Koç Holding ile AKP’li Milletvekilinin şirketleri, 5 maden ocağı açacak. Siyanürlü suyun depolanacağı 32 milyon metreküplük 3 atık barajı yapacak. Toprağın karnını delip yılda 37 milyon 100 bin ton hafriyat çıkartacaklar. Bunun 36 milyon 900 bin tonunu Kuş Cenneti Seyfe Gölü havzasına pasa ve zehirli atık olarak bırakacaklar.

★★★

Ve kalan 200 bin ton cevheri alıp yurt dışına götürecekler, Bir tonunda yarım gram altın yanında ondan 97 kat daha faza uranyum, 905 kat daha fazla lityum, 435 kat daha fazla titanyum gibi “Nadir elementler” var. “Türkiye’yi nadir elementlerinden soyma soydurma girişimciliği” hortladı.

★★★

TEMA Vakfı, “Anadolu’nun kıymetli toprağını, suyunu, havasını tahrip edecek vahşi madenciliğe karşıyız. Yaşam alanlarını koruyan Kırşehir halkının yanındayız. Tüm yetkilileri, doğadan yana karar almaya çağırıyoruz” açıklaması yaptı.
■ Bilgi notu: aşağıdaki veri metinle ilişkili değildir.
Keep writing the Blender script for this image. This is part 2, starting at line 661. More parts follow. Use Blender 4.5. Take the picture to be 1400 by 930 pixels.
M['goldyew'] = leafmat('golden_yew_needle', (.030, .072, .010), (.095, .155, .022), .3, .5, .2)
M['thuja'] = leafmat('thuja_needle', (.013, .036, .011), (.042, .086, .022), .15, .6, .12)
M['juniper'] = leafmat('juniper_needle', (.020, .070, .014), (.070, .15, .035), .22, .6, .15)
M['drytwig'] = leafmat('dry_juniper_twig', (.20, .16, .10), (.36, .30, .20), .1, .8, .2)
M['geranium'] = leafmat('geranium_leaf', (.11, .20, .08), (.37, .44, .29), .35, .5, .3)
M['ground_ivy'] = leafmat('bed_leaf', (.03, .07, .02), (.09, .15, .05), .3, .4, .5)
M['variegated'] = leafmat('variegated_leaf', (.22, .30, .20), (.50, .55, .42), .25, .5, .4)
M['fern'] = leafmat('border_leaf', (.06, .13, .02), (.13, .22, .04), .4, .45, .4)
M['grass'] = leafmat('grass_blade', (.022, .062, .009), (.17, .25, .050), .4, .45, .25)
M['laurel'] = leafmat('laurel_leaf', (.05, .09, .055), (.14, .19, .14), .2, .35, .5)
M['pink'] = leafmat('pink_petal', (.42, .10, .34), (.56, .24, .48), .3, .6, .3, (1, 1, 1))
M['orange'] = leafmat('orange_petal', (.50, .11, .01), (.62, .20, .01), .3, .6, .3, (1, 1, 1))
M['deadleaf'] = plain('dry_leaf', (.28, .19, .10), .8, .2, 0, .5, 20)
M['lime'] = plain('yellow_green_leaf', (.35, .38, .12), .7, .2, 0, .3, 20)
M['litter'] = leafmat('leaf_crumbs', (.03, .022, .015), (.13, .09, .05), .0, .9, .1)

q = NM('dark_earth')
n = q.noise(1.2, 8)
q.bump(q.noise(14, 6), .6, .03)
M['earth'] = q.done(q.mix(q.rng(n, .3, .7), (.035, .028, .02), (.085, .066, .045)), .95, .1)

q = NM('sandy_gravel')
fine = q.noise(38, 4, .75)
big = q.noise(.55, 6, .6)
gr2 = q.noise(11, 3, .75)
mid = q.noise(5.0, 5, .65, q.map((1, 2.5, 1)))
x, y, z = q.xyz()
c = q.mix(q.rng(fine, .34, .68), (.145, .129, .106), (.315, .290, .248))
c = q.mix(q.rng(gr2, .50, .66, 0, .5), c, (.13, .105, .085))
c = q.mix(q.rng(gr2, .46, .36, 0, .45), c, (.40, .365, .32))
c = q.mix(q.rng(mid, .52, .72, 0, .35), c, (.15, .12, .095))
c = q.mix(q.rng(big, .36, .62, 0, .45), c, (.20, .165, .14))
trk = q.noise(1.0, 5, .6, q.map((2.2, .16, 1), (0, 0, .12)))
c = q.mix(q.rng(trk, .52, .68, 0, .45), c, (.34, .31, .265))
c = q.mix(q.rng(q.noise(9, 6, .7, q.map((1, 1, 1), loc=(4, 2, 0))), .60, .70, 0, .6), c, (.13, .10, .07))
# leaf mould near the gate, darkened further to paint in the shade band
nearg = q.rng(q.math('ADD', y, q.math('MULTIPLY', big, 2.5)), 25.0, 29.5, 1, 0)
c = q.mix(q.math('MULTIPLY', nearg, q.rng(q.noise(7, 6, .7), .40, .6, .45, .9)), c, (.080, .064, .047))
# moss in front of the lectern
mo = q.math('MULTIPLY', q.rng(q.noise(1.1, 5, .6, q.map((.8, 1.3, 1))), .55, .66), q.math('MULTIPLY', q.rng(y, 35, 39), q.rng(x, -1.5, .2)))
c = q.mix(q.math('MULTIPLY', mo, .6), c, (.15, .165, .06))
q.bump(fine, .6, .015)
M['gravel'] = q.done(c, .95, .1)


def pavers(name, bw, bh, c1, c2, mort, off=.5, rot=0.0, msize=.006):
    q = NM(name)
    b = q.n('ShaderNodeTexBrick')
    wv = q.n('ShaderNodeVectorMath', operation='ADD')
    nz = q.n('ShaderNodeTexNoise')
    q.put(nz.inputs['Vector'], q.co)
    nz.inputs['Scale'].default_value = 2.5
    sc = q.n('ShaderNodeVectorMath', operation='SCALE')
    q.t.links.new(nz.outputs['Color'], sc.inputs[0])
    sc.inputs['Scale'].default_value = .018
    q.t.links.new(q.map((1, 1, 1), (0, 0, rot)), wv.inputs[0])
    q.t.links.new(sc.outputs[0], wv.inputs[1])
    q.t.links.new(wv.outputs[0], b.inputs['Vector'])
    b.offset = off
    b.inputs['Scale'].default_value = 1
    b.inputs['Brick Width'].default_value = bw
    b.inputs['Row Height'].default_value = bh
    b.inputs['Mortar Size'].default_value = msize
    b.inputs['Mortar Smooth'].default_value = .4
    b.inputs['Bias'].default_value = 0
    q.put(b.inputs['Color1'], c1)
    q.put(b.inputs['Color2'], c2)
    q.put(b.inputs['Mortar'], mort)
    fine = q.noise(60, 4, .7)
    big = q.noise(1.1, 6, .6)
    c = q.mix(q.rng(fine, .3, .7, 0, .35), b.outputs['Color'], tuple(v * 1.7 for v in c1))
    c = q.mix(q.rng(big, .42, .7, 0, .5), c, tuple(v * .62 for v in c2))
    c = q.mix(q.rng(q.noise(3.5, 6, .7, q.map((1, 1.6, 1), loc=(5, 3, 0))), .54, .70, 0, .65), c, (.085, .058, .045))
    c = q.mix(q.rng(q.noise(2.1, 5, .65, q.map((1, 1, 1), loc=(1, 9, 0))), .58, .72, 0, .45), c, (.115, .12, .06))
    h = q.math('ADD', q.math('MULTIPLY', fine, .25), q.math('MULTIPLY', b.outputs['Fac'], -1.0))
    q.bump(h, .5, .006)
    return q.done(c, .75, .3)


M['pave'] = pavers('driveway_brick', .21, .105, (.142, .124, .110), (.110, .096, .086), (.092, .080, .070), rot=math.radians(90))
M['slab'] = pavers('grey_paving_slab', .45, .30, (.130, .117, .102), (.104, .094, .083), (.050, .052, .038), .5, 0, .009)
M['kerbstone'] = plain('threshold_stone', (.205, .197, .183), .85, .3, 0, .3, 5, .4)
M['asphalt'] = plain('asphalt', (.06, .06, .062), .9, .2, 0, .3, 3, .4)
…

Vehbi Koç: TEMA kurucusuydu.

Yaşıyor olsaydı; Kuş Cenneti’ni cehenneme çevirmeden Kırşehir’in doğasından dünya markası tarımsal sanayi ürünleri çıkartmayı hayal ederdi.

Kemikleri sızlamıştır.

KOÇ’tan emekli müdürün yazısı!

Koç Holding’in Dayanıklı Tüketim Grubu Başkanlığı’ndan emekli olan Cengiz Solakoğlu’nun, “Koç’ta 38 Yıl”  adlı kitabından bir alıntı: “Vehbi Koç her sene temmuz ayının ikinci haftası Erdek’te bulunan Pınar Oteli’ne arkadaşlarıyla gider, dinlenirdi. Temmuz ayının üçüncü cumartesi gününde Karacabey ve Mustafakemalpaşa’daki TAT fabrikalarını ziyaret eder, TAT Yönetim Kurulu’na başkanlık ederdi. Akşam da birlikte tatil yaptığı arkadaşları fabrikaya gelir akşam yemeği yenirdi. Vehbi Bey İstanbul’a döner dönmez TAT şirketine mektup yazarak, o gece yemek için ne masraf edildiğini sorar, bu masraf için kendisine fatura kesilip gönderilmesini ister ve şahsi hesabından bu bedeli anında öderdi.”